Embora não tenha ido a Paraty, Augusto de Campos esteve na Flip de muitas maneiras. A começar pelo fato de ser Pagu a Autora Homenageada da edição da Festa. Se na década de 1980 o poeta e tradutor tirou a autora de longo esquecimento ao publicar Pagu: vida e obra, a extensão do universo que ele ajudou a iluminar foi ressaltada por David Jackson (durante a mesa de abertura do Programa Principal) ao afirmar que “há muitas Pagus, e nós, leitores, devemos viver descobrindo essas várias autoras”.
Ainda na quarta-feira, 22 de novembro, o primeiro dia de Flip, os tributos ao Artista em Destaque continuaram. Durante o show de abertura, a cantora Adriana Calcanhotto dividiu o palco com o amigo e parceiro musical de longa data Cid Campos, filho de Augusto. Ao lado de Cid, ela interpretou músicas de Duke Ellington traduzidas por Augusto, como “Solitude”, imortalizada por Gal Costa, e “Sophisticated Lady”, que ganhou uma versão única de Elza Soares. O repertório não deixou a poesia de lado, com interpretações de quatro poemas de Emily Dickinson, também traduzidos por Augusto, e que foram musicados por Cid.
Foi no sábado, 25, que Augusto foi o tema mais importante do Programa Principal. A mesa 15: Sou um canal, reuniu André Vallias, Ricardo Aleixo e Simone Homem de Mello em uma conversa sobre as maneiras como as suas criações dialogam com a produção do poeta, crítico e tradutor.
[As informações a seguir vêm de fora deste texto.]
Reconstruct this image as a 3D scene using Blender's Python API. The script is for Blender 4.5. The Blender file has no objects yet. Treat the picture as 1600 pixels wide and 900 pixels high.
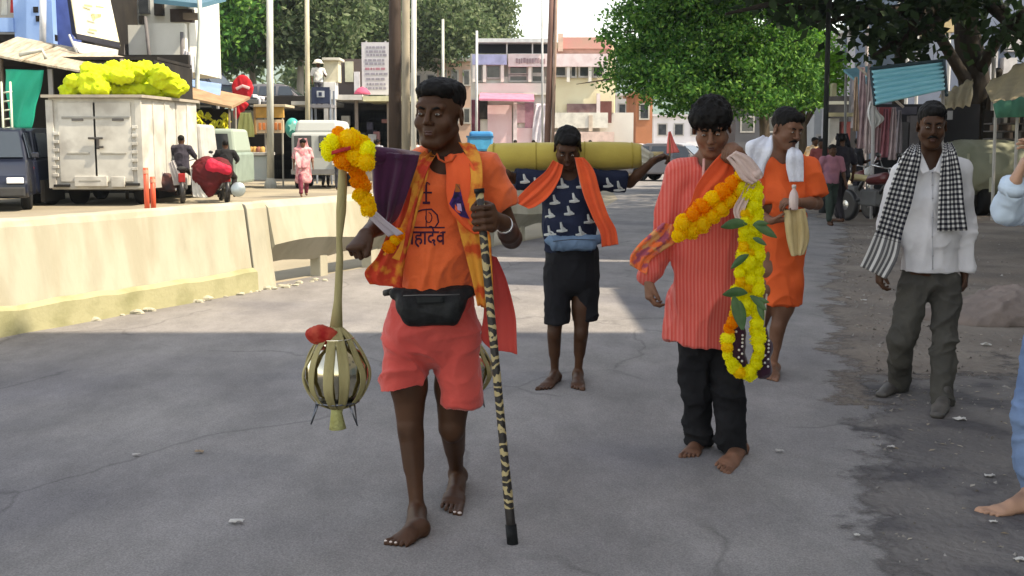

Diante da tarefa proposta, Aleixo ponderou que “é uma vergonha um poeta sem palavras, mas é assim que eu me sinto quando sou incitado a falar da importância do Augusto de Campos”. Vallias disse que aquilo que o liga a “Augusto de Campos é especialmente o uso das tecnologias da palavra”, enquanto Homem de Mello preferiu destacar uma faceta pouco conhecida do homenageado, a de “grande poeta lírico: um poeta que não separa coração e mente, o poeta da objetivação do lirismo”. Durante a mesa, foi exibido um pequeno trecho da conversa entre o próprio Augusto de Campos e Caetano Veloso.
Realizado especialmente para a 21ª Flip, o encontro configura um registro histórico de um diálogo de mais de 50 anos entre artistas fundamentais da cultura brasileira, mas que também são amigos que se influenciaram reciprocamente ao longo das respectivas carreiras.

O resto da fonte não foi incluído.